- TASK DETAILS:
Retype everything from the line that contains "link('billows', me, volume_mat('steam_%d'" down to the line that contains "return root", inclusive, without altering or adding anything.

--- Start AVAILABLE DATA ---

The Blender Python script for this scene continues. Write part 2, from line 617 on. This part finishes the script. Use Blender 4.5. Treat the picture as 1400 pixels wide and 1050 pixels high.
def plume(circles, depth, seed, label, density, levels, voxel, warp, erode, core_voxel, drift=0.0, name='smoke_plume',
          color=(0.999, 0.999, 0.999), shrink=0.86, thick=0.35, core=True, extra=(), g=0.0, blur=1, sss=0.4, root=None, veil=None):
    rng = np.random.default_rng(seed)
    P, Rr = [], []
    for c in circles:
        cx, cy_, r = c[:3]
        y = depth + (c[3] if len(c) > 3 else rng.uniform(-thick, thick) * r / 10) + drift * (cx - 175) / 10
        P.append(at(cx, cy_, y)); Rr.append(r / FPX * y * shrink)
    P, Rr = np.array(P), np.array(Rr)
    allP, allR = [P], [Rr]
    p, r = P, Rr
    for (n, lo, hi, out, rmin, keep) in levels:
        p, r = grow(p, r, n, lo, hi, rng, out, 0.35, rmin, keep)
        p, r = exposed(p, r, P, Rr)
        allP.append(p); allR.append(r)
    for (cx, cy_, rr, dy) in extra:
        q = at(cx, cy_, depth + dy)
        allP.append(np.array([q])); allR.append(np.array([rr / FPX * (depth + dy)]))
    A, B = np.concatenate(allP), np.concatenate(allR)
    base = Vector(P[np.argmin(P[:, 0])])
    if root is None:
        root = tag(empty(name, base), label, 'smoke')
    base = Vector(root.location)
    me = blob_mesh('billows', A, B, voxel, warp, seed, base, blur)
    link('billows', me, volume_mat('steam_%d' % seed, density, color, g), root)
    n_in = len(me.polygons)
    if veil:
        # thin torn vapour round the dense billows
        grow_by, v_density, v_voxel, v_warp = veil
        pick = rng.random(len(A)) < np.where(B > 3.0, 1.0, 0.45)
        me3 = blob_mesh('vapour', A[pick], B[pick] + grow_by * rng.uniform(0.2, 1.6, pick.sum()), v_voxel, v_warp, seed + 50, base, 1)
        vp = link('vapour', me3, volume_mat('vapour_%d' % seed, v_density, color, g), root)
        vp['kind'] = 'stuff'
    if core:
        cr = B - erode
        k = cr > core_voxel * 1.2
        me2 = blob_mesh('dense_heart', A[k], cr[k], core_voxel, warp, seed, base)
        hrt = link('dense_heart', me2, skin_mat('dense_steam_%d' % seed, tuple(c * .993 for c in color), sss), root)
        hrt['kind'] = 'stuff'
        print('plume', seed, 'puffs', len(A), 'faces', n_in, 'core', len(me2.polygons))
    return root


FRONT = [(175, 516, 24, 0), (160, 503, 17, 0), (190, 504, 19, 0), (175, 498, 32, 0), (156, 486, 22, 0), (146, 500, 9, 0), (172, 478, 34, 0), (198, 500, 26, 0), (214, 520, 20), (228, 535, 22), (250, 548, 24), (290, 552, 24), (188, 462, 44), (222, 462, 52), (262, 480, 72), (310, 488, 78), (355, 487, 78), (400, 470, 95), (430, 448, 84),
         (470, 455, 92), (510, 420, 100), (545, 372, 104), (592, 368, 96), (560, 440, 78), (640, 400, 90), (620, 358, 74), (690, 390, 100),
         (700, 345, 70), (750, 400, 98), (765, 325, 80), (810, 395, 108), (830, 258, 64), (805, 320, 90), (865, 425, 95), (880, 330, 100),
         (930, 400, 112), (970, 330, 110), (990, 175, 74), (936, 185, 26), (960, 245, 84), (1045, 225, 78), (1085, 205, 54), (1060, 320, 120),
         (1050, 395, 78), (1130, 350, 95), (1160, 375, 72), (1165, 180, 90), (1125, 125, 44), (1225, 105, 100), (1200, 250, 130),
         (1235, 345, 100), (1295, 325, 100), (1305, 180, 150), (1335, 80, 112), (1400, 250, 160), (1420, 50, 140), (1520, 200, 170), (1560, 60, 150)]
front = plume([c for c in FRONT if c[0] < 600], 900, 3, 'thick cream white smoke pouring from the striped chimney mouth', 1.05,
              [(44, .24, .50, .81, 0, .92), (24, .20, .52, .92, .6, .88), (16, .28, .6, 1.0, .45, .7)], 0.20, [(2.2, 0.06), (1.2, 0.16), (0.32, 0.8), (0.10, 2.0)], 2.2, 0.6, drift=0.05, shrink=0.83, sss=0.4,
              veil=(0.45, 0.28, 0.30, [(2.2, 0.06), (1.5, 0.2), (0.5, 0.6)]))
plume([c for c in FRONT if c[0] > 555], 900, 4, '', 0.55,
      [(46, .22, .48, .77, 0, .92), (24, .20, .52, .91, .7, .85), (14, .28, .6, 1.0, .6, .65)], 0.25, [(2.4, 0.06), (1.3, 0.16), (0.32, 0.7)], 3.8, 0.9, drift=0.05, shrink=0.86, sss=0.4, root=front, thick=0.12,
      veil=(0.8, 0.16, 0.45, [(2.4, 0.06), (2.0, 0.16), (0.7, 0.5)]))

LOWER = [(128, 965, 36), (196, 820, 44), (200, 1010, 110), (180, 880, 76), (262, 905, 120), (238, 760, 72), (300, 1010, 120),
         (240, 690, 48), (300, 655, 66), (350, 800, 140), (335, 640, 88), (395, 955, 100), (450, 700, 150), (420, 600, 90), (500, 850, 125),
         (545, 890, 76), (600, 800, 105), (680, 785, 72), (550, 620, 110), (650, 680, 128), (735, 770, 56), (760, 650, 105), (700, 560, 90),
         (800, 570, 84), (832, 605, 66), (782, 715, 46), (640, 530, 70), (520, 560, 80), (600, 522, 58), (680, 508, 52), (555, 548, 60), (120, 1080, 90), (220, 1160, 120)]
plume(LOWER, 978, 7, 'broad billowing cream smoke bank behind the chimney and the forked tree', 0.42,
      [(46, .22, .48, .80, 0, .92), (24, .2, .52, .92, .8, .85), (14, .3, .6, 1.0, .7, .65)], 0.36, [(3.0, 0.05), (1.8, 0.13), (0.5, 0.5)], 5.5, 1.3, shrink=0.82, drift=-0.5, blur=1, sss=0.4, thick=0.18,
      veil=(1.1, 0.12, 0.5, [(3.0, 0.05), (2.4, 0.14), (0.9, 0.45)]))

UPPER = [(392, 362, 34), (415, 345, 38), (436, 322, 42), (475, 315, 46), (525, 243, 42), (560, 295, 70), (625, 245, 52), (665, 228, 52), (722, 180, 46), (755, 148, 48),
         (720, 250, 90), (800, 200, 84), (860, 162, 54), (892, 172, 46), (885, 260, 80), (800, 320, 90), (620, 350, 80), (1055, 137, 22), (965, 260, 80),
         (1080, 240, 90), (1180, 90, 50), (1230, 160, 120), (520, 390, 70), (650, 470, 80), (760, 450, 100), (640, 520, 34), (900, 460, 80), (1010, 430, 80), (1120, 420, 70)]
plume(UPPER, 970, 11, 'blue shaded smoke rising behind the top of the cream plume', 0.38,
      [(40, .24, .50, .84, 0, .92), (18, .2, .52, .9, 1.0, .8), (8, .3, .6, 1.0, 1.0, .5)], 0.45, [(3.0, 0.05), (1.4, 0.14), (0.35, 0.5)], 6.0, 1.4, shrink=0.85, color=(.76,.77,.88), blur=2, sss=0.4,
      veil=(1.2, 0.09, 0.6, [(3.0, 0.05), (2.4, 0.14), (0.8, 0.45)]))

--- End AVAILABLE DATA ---

- RESPONSE:
    link('billows', me, volume_mat('steam_%d' % seed, density, color, g), root)
    n_in = len(me.polygons)
    if veil:
        # thin torn vapour round the dense billows
        grow_by, v_density, v_voxel, v_warp = veil
        pick = rng.random(len(A)) < np.where(B > 3.0, 1.0, 0.45)
        me3 = blob_mesh('vapour', A[pick], B[pick] + grow_by * rng.uniform(0.2, 1.6, pick.sum()), v_voxel, v_warp, seed + 50, base, 1)
        vp = link('vapour', me3, volume_mat('vapour_%d' % seed, v_density, color, g), root)
        vp['kind'] = 'stuff'
    if core:
        cr = B - erode
        k = cr > core_voxel * 1.2
        me2 = blob_mesh('dense_heart', A[k], cr[k], core_voxel, warp, seed, base)
        hrt = link('dense_heart', me2, skin_mat('dense_steam_%d' % seed, tuple(c * .993 for c in color), sss), root)
        hrt['kind'] = 'stuff'
        print('plume', seed, 'puffs', len(A), 'faces', n_in, 'core', len(me2.polygons))
    return root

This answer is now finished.